[Scripts that build scenes]
──────────────────────────────

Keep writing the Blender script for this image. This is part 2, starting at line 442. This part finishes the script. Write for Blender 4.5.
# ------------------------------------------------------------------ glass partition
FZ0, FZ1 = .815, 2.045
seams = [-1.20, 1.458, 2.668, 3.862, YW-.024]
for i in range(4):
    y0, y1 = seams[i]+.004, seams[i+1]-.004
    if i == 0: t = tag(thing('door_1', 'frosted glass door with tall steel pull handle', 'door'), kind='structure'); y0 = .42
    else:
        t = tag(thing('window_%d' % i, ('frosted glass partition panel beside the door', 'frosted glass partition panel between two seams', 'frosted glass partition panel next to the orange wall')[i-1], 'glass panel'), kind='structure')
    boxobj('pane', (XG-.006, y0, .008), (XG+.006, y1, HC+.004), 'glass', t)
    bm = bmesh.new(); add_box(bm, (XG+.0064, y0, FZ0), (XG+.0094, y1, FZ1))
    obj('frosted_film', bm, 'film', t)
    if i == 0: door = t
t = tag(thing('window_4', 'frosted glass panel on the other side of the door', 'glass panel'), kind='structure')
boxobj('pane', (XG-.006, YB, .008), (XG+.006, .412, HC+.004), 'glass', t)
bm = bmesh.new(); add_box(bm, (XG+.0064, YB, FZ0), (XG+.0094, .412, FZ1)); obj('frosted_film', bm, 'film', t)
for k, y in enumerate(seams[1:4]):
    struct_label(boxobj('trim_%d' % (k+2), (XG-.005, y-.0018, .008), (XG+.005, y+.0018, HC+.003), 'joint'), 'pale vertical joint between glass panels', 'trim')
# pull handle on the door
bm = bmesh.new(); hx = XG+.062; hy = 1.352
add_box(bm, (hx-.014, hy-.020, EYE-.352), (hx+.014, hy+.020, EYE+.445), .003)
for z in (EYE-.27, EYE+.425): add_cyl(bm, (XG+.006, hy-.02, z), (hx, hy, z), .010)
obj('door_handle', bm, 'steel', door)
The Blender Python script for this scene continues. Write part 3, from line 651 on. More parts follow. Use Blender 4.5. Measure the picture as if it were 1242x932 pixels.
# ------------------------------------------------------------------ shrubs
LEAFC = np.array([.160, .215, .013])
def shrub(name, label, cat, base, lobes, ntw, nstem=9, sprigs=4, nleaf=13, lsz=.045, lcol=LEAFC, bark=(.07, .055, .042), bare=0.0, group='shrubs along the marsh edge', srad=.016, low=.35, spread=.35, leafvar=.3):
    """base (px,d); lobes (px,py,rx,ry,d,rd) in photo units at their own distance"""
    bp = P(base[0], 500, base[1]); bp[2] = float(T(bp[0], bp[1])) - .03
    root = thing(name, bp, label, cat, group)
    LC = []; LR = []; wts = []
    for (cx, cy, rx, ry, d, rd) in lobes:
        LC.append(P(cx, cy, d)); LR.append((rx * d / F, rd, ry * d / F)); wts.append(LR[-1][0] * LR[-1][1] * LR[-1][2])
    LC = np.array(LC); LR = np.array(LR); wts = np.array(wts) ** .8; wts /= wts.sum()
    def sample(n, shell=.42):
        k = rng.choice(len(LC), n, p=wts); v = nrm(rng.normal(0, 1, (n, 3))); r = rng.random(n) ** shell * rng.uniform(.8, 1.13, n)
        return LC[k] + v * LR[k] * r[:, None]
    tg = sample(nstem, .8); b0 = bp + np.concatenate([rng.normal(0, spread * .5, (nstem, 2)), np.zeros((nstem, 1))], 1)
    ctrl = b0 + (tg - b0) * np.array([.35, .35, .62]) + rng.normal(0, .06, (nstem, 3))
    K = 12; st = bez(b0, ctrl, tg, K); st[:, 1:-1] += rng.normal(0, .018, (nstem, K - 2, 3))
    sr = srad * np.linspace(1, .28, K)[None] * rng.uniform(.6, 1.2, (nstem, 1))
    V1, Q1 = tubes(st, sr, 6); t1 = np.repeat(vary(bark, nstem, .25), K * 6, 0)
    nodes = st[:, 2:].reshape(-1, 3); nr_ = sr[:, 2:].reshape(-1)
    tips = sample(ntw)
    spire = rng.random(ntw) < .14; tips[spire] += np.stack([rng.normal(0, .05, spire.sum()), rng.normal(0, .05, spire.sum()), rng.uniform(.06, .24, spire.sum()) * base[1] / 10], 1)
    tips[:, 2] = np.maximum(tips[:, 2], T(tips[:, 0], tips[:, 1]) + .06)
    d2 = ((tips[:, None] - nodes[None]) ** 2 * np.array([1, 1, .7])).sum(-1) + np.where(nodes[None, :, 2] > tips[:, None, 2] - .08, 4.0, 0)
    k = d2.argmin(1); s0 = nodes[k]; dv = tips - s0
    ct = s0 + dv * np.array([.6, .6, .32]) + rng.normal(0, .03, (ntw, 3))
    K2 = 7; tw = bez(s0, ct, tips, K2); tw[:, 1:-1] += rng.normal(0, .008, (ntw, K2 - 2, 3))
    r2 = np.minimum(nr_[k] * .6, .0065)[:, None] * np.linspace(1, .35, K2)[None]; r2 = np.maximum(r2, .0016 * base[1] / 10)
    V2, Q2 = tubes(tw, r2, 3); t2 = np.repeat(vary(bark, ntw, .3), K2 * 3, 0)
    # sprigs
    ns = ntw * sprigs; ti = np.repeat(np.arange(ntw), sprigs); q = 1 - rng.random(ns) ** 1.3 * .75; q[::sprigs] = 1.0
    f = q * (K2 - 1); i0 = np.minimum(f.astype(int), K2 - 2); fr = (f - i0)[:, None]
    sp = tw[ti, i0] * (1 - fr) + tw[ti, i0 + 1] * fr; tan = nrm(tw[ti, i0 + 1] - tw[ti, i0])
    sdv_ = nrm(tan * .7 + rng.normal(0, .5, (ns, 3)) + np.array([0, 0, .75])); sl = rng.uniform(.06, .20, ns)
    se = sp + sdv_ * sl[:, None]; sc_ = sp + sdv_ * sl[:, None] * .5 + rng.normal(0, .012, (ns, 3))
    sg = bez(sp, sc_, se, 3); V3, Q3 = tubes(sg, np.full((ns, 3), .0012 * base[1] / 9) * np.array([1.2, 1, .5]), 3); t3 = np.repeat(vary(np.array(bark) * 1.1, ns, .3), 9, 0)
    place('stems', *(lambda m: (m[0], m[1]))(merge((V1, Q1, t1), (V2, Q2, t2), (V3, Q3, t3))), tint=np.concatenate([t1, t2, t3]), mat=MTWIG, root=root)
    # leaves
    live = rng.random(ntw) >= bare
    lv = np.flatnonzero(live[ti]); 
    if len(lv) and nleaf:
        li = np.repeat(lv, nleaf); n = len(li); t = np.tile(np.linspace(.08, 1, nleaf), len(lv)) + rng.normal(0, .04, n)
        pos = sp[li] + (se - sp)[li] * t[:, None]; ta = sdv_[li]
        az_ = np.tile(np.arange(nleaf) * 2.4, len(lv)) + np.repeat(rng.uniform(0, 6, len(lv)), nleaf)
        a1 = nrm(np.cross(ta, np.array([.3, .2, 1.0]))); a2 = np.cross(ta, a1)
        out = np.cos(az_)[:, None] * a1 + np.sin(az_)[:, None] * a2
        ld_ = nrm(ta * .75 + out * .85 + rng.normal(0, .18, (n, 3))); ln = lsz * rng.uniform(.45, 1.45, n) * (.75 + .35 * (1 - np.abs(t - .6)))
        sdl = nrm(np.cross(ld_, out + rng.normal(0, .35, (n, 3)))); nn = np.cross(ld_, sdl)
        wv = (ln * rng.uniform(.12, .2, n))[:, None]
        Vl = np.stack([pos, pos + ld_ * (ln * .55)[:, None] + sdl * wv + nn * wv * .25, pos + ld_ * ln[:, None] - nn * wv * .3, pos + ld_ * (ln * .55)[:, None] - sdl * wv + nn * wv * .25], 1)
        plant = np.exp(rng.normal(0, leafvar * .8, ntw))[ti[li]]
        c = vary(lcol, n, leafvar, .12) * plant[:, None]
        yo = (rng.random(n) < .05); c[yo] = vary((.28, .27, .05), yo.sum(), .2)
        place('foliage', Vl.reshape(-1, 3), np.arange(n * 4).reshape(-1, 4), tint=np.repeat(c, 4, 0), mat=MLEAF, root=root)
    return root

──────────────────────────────

* Objective *
Begin at the first line of the records above and quote every line verbatim through the one that contains "obj('door_handle', bm, 'steel', door)".

* Solution to the problem *
Keep writing the Blender script for this image. This is part 2, starting at line 442. This part finishes the script. Write for Blender 4.5.
# ------------------------------------------------------------------ glass partition
FZ0, FZ1 = .815, 2.045
seams = [-1.20, 1.458, 2.668, 3.862, YW-.024]
for i in range(4):
    y0, y1 = seams[i]+.004, seams[i+1]-.004
    if i == 0: t = tag(thing('door_1', 'frosted glass door with tall steel pull handle', 'door'), kind='structure'); y0 = .42
    else:
        t = tag(thing('window_%d' % i, ('frosted glass partition panel beside the door', 'frosted glass partition panel between two seams', 'frosted glass partition panel next to the orange wall')[i-1], 'glass panel'), kind='structure')
    boxobj('pane', (XG-.006, y0, .008), (XG+.006, y1, HC+.004), 'glass', t)
    bm = bmesh.new(); add_box(bm, (XG+.0064, y0, FZ0), (XG+.0094, y1, FZ1))
    obj('frosted_film', bm, 'film', t)
    if i == 0: door = t
t = tag(thing('window_4', 'frosted glass panel on the other side of the door', 'glass panel'), kind='structure')
boxobj('pane', (XG-.006, YB, .008), (XG+.006, .412, HC+.004), 'glass', t)
bm = bmesh.new(); add_box(bm, (XG+.0064, YB, FZ0), (XG+.0094, .412, FZ1)); obj('frosted_film', bm, 'film', t)
for k, y in enumerate(seams[1:4]):
    struct_label(boxobj('trim_%d' % (k+2), (XG-.005, y-.0018, .008), (XG+.005, y+.0018, HC+.003), 'joint'), 'pale vertical joint between glass panels', 'trim')
# pull handle on the door
bm = bmesh.new(); hx = XG+.062; hy = 1.352
add_box(bm, (hx-.014, hy-.020, EYE-.352), (hx+.014, hy+.020, EYE+.445), .003)
for z in (EYE-.27, EYE+.425): add_cyl(bm, (XG+.006, hy-.02, z), (hx, hy, z), .010)
obj('door_handle', bm, 'steel', door)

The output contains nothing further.